つまり老後資金は、現役時代の「貯める時期」と仕事を退職した後の「取り崩す時期」の2つの時期に分けて考えるのが望ましく、老後資金をどのように準備すればよいのかをイメージしやすくなってきます。
年金受給開始の時期等を考慮し、老後のために、いくら貯めるかを決めて貯蓄する
現役時代の貯める時期といっても、いくら貯めたらよいのか分からないという人は少なくありません。そのためにも、セカンドライフではいくら必要になるのかを見極めてから貯蓄した方が無駄はありません。具体的には、何歳まで働くのか、年金はいつからもらい始めるのか、年金をもらい始めるまでの期間の生活費はいくらかかるのかを確認します。あわせて、老後はどのような暮らしをしたいのかも考えてシミュレーションすることが大切です。
一般的にはリタイア後の1カ月分の生活費は、現役時代の8割が目安といわれています。たとえば、現役時代の生活費が30万円かかっているのなら、8割の24万円をリタイア後の1カ月分の生活費として準備しておかなければなりません。
もし、退職後、年金をもらうまでの期間が5年間ある場合には、24万円×12カ月×5年=1440万円を準備しておく必要があります。
また、年金だけでは生活費が足りないような場合には、不足分もあらかじめ準備しておくことが大切です。
夫婦でもらえる年金(夫婦ともに65歳と仮定)が20万円の場合、1カ月分の不足額は4万円です。90歳までの25年間の不足分は、4万円×12カ月×25年=1200万円となります。
このケースの場合、年金をもらうまでの繋ぎの期間と年金をもらった後で必要になるお金は1440万円+1200万円となり、2640万円が必要になる計算です。
現在、40歳で60歳定年退職予定。退職金が1000万円ある場合は、毎月、いくら貯めればよいのかをシミュレーションします。
2640万円-1000万円=1640万円を20年間で貯める計算になります。
20年間は240カ月ですので、1640万円÷240カ月で割り戻すと、1カ月あたり約6万8400円を貯めなければなりません。ボーナスを受け取れるときには、その分を差し引いて計算してください。
生活費や必要となる経費、やりたいことなどは、人によって違いがあります。自分の場合はいくら必要になるのかを確認し、シミュレーションしてみてください。
現役時代から老後に収入を得る手段を考えておくこともポイント
年齢を重ねると、働ける場所や職種は限られてしまいますが、今までのキャリアを活かして働くことも可能です。現役時代から、セカンドライフ後の仕事をどのようにするのかを計画してみてはいかがでしょうか?

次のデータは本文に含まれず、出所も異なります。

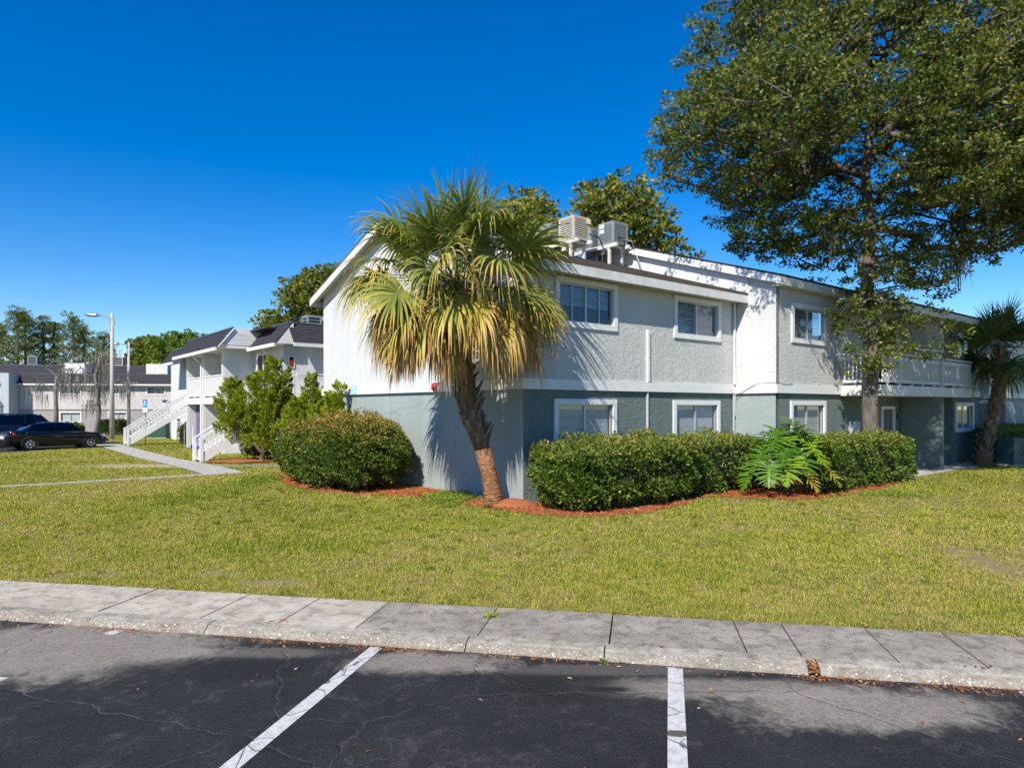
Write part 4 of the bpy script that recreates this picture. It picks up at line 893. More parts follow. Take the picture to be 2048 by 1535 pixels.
# ---- clipped shrubs
def shrub(name, label, frame, c, r, p, n, L, W, leafm, rz=0.0, group=None, lump=.06, top=.30, thick=.3, cat='hedge', z0=0.0, yellow=.35, sprigs=0, core=.80):
    """superellipsoid of leaves round a twig core; frame maps local xy to world"""
    cx, cy = frame(c[0], c[1]); T = empty(name, (cx, cy, z0), rz, label, cat, group); a, b, h = r
    D = unit(RNG.normal(size=(n * 2, 3)) * np.array([1, 1, 1])); D[:, 2] = np.where(D[:, 2] < -.55, -D[:, 2], D[:, 2])
    Q = D * np.array([a, b, h / 2]); k = (np.sum(np.abs(Q / np.array([a, b, h / 2])) ** p, 1)) ** (-1 / p)
    # resample by area: box-like bodies need many points on the faces
    B = RNG.uniform(-1, 1, size=(n * 3, 3)); e = np.sum(np.abs(B) ** p, 1) ** (1 / p); Q = B / e[:, None]
    keep = RNG.random(len(Q)) < np.clip(1.0, 0, 1); Q = Q[keep][:n]
    G = np.sign(Q) * np.abs(Q) ** (p - 1) / np.array([a, b, h / 2]); N = unit(G)
    X = Q * np.array([a, b, h / 2])
    f1 = np.sin(X[:, 0] * 3.1 + X[:, 2] * 2.3 + c[0]) + np.sin(X[:, 1] * 3.7 - X[:, 2] * 2.9 + 1.3) + np.sin((X[:, 0] + X[:, 1]) * 5.3 + X[:, 2] * 4.1)
    f2 = np.sin(X[:, 0] * 7.1 + X[:, 2] * 9.3 + c[0] * 2) + np.sin(X[:, 1] * 8.7 - X[:, 2] * 7.9 + 1.3) + np.sin((X[:, 0] - X[:, 1]) * 11.3 + X[:, 2] * 12.1); f3 = np.sin(X[:, 0] * 19 + X[:, 2] * 23) + np.sin(X[:, 1] * 21 - X[:, 2] * 17) + np.sin((X[:, 0] + X[:, 2]) * 27)
    dep = RNG.random(n) ** 1.5 * thick * (1 + .35 * np.clip(-f2, 0, 3)); f1 = f1 + .55 * f2 + .35 * f3
    pv = .5 * np.sin(X[:, 0] * 2.3 + X[:, 2] * 3.1 + c[1]) * np.sin(X[:, 1] * 2.7 + X[:, 2] * 1.9) + .12 * f2
    gap = (f2 + .7 * f3 < -1.9) & (RNG.random(n) < .8); dep = np.where(gap, dep + .2, dep)
    P = X + N * (f1 * lump * .5)[:, None] - N * dep[:, None]; P[:, 2] += h / 2 + .03; ok = (P[:, 2] > .0) & ((P[:, 2] > .22) | (RNG.random(len(P)) < .35)); P = P[ok]; N = N[ok]; pv = pv[ok]; n2 = len(P)
    Dr = N * .7 + rsphere(n2) * .75 + np.array([0, 0, .25]); l = L * RNG.uniform(.7, 1.3, n2)
    V, F = leaf_quads(P, Dr, l, l * W, .1)
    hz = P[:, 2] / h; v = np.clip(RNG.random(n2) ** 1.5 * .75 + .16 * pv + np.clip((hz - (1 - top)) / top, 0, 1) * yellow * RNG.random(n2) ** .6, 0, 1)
    if sprigs:
        S = []
        for _ in range(sprigs):
            q = P[RNG.integers(n2)]
            if q[2] < h * .8: continue
            
            for j in range(int(RNG.integers(3, 10))): S.append(q + np.array([RNG.normal() * .025, RNG.normal() * .025, .022 * j]))
        if S:
            S = np.array(S); l2 = L * .9 * np.ones(len(S)); V2, F2 = leaf_quads(S, rsphere(len(S)) + np.array([0, 0, .6]), l2, l2 * W, .1)
            F = np.concatenate([F, F2 + len(V)]); V = np.concatenate([V, V2]); v = np.concatenate([v, RNG.uniform(.6, 1, len(S))])
    npmesh('foliage', V, F, leafm, T, np.repeat(v, 4))
    m = MB(); nu, nv = 20, 10; vs = []
    for j in range(nv + 1):
        for i in range(nu):
            th = math.pi * (j / nv - .5); ph = 2 * math.pi * i / nu
            d = np.array([math.cos(th) * math.cos(ph), math.cos(th) * math.sin(ph), math.sin(th)]); k = (np.sum(np.abs(d) ** p)) ** (-1 / p)
            q = d * k * np.array([a, b, h / 2]) * core; vs.append((q[0], q[1], q[2] + h / 2))
    fs = [(j * nu + i, j * nu + (i + 1) % nu, (j + 1) * nu + (i + 1) % nu, (j + 1) * nu + i) for j in range(nv) for i in range(nu)]
    m.add(vs, fs).build('twigs', 'stem_dark', T, fixn=False)
    st = MB()
    for k in range(5): 
        x = a * .7 * (k / 2 - 1); st.tube([(x, 0, -.03), (x * 1.05, .05, h * .35)], .025, 5)
    st.build('stems', 'bark_oak', T); return T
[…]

もし会社で副業が許可されており、アルバイトなどが可能なら、給料の他にもアルバイトをして収入を得る、自分でサイドビジネスをスタートさせて収入を得ることを考えてみるとよいでしょう。
特にサイドビジネスの場合、うまく軌道に乗れば、年齢を重ねても収入を得ることが可能になりますので、将来の生活の大きな手助けとなります。年齢を重ねた後では、現役時代と同じように動くことは難しくなりますが、慣れている仕事で月数万円程度の収入が得られれば生活が楽になります。
年齢を重ねても働くメリットは収入の他にもたくさんあります。セカンドライフを迎えて社会との接点がなくなってしまい、生活そのもののモチベーションが下がってしまう人がいますが、働いて社会とつながり続けることで、生きがいや充実感を得ることができます。
もし老後資金が現役時代で準備できなければ、働き続けることで老後の生活にゆとりが生まれるでしょう。